Goal of the exercise: Your answer should consist solely of the lines from the one with "Keep writing the" through the one with "0, .10), .0008).build('sheet', 'ship_label', t)", copied exactly, endpoints included.

^^^^^^^^

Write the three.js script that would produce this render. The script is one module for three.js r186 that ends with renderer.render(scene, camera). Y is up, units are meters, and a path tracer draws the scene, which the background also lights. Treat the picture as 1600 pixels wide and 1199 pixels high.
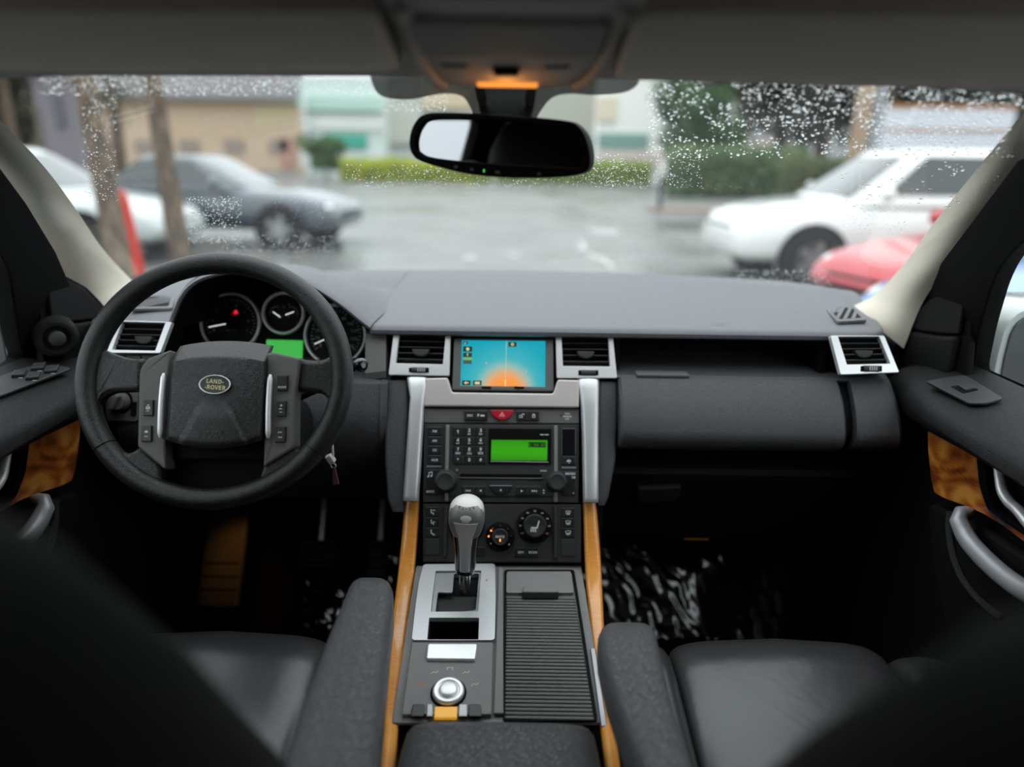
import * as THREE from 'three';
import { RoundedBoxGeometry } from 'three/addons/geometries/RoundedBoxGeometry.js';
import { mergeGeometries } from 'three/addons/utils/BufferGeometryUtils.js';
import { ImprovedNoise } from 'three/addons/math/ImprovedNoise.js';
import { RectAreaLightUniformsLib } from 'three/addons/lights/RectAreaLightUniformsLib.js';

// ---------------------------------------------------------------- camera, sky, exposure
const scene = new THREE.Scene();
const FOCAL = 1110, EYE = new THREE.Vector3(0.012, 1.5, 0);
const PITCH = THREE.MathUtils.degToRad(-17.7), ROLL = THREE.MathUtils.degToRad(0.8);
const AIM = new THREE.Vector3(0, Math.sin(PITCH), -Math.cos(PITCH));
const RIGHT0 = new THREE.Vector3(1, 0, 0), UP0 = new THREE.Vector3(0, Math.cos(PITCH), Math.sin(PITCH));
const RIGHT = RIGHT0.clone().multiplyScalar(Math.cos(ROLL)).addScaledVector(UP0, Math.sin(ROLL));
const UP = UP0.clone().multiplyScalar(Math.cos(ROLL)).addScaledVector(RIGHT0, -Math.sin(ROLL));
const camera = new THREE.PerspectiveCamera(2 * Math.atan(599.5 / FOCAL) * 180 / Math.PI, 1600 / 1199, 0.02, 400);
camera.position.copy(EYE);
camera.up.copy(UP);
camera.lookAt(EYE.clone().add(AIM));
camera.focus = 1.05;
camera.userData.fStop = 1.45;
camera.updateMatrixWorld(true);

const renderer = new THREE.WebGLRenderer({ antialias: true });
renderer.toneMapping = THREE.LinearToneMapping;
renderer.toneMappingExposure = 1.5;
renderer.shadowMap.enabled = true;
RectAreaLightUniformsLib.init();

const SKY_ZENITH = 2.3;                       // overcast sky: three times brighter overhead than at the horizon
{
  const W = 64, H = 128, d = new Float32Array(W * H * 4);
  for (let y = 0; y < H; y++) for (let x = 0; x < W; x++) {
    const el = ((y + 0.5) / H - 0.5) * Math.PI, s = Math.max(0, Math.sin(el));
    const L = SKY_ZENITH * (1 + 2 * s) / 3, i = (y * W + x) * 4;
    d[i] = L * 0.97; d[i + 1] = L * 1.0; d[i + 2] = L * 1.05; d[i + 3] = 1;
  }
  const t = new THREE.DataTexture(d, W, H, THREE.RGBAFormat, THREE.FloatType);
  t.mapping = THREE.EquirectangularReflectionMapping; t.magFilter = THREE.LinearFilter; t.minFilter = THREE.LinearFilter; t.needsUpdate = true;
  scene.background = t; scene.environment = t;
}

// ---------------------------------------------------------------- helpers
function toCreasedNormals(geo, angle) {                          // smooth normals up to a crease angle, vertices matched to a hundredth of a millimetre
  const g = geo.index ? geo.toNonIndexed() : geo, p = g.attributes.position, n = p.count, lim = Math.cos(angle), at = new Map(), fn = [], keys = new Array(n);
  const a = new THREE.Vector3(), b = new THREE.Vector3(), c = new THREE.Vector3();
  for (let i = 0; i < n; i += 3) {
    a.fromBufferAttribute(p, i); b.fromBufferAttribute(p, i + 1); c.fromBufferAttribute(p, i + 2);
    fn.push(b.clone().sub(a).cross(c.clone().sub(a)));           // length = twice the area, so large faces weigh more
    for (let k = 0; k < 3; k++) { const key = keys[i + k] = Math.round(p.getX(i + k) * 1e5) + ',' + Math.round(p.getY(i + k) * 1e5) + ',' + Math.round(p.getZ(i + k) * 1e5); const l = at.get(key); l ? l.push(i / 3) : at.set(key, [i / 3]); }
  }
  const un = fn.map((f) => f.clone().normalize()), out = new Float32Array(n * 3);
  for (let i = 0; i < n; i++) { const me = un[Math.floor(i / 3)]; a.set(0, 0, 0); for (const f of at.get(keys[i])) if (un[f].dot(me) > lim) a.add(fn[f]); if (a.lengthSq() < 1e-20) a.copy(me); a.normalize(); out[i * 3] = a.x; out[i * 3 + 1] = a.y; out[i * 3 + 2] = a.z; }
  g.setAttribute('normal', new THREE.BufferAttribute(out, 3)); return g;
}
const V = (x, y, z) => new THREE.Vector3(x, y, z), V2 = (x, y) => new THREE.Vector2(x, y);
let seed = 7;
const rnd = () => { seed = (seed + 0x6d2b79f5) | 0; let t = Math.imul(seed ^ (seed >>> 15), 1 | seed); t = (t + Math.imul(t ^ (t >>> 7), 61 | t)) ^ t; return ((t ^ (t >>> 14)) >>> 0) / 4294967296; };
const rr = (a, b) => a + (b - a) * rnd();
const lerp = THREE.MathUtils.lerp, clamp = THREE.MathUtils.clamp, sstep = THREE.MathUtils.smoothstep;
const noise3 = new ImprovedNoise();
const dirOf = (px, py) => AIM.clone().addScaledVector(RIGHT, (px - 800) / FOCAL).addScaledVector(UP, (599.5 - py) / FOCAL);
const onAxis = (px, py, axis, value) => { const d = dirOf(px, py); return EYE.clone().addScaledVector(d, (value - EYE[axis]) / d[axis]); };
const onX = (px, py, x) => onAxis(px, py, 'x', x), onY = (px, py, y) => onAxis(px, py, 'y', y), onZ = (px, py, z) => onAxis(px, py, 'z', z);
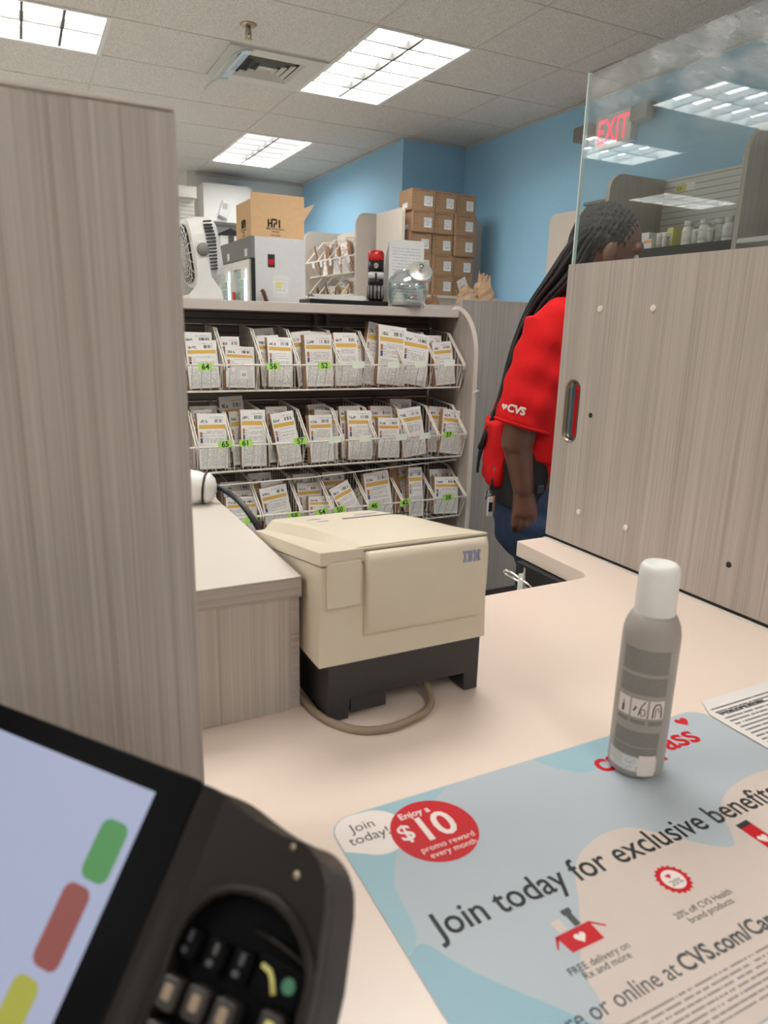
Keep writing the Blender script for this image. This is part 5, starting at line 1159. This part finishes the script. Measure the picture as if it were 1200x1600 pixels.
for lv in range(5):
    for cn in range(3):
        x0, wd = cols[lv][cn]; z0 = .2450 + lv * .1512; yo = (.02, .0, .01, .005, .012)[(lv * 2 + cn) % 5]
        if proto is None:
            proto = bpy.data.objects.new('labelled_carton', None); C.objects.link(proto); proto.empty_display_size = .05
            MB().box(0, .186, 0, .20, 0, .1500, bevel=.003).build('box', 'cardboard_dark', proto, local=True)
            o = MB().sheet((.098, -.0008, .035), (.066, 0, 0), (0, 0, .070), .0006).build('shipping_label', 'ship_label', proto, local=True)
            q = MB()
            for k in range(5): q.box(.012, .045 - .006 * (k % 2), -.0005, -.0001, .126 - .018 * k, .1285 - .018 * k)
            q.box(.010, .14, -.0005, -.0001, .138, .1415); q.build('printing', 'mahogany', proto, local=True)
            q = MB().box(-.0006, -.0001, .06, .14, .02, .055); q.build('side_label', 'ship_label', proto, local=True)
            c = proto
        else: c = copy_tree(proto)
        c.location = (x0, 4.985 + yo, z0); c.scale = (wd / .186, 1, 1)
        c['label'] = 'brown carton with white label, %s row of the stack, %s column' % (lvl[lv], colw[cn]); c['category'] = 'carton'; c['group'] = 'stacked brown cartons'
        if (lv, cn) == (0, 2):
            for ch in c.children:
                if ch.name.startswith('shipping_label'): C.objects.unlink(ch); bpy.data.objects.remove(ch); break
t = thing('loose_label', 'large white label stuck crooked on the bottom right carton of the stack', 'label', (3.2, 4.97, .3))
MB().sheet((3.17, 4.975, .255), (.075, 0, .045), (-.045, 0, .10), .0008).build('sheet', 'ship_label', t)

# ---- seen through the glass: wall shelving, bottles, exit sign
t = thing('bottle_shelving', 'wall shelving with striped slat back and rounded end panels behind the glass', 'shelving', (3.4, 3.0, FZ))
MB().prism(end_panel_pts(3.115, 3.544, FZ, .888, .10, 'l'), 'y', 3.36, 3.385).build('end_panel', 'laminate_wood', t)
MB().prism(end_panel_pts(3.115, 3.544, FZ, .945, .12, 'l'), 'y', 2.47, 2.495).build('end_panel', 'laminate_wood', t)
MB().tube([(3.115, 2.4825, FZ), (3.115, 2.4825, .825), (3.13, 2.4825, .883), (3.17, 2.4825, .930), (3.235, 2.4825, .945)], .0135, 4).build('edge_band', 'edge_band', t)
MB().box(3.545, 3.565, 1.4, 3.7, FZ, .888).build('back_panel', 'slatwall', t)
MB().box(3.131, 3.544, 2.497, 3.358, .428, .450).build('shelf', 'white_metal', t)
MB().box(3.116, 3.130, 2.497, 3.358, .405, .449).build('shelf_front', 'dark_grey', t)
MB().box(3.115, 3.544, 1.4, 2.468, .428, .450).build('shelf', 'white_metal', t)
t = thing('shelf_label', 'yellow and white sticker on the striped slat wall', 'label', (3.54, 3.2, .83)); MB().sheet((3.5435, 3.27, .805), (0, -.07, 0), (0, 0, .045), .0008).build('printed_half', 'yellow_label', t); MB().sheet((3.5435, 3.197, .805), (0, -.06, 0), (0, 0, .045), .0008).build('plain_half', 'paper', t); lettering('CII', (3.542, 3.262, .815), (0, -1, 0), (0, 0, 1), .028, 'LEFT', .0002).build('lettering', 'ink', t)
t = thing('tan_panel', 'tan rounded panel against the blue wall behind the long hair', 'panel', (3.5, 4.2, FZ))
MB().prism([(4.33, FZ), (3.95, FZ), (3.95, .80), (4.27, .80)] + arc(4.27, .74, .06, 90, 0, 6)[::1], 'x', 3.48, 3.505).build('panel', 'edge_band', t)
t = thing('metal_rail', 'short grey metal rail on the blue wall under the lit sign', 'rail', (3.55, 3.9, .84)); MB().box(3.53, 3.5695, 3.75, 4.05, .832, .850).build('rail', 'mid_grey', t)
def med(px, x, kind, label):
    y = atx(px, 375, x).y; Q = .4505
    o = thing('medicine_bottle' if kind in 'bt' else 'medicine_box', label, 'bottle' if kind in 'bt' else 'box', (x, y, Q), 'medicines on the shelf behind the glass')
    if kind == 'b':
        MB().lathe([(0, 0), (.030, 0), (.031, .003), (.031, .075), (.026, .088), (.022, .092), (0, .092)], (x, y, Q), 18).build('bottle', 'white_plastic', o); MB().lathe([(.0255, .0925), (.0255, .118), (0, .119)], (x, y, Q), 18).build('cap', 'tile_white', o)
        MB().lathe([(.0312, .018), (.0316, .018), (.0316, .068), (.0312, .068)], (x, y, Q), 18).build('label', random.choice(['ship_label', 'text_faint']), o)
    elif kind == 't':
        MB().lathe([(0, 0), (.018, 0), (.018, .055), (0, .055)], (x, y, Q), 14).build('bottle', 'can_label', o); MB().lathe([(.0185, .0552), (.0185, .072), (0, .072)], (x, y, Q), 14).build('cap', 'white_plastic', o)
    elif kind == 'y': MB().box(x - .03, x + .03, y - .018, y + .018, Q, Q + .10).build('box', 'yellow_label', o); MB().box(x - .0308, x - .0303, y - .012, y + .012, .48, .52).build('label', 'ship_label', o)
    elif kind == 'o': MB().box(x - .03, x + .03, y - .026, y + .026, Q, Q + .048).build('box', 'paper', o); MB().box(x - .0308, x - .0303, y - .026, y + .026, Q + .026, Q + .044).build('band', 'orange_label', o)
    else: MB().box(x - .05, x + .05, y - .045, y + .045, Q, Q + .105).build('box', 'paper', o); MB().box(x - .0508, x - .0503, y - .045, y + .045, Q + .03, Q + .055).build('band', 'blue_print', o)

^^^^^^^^

Exercise result:
Keep writing the Blender script for this image. This is part 5, starting at line 1159. This part finishes the script. Measure the picture as if it were 1200x1600 pixels.
for lv in range(5):
    for cn in range(3):
        x0, wd = cols[lv][cn]; z0 = .2450 + lv * .1512; yo = (.02, .0, .01, .005, .012)[(lv * 2 + cn) % 5]
        if proto is None:
            proto = bpy.data.objects.new('labelled_carton', None); C.objects.link(proto); proto.empty_display_size = .05
            MB().box(0, .186, 0, .20, 0, .1500, bevel=.003).build('box', 'cardboard_dark', proto, local=True)
            o = MB().sheet((.098, -.0008, .035), (.066, 0, 0), (0, 0, .070), .0006).build('shipping_label', 'ship_label', proto, local=True)
            q = MB()
            for k in range(5): q.box(.012, .045 - .006 * (k % 2), -.0005, -.0001, .126 - .018 * k, .1285 - .018 * k)
            q.box(.010, .14, -.0005, -.0001, .138, .1415); q.build('printing', 'mahogany', proto, local=True)
            q = MB().box(-.0006, -.0001, .06, .14, .02, .055); q.build('side_label', 'ship_label', proto, local=True)
            c = proto
        else: c = copy_tree(proto)
        c.location = (x0, 4.985 + yo, z0); c.scale = (wd / .186, 1, 1)
        c['label'] = 'brown carton with white label, %s row of the stack, %s column' % (lvl[lv], colw[cn]); c['category'] = 'carton'; c['group'] = 'stacked brown cartons'
        if (lv, cn) == (0, 2):
            for ch in c.children:
                if ch.name.startswith('shipping_label'): C.objects.unlink(ch); bpy.data.objects.remove(ch); break
t = thing('loose_label', 'large white label stuck crooked on the bottom right carton of the stack', 'label', (3.2, 4.97, .3))
MB().sheet((3.17, 4.975, .255), (.075, 0, .045), (-.045, 0, .10), .0008).build('sheet', 'ship_label', t)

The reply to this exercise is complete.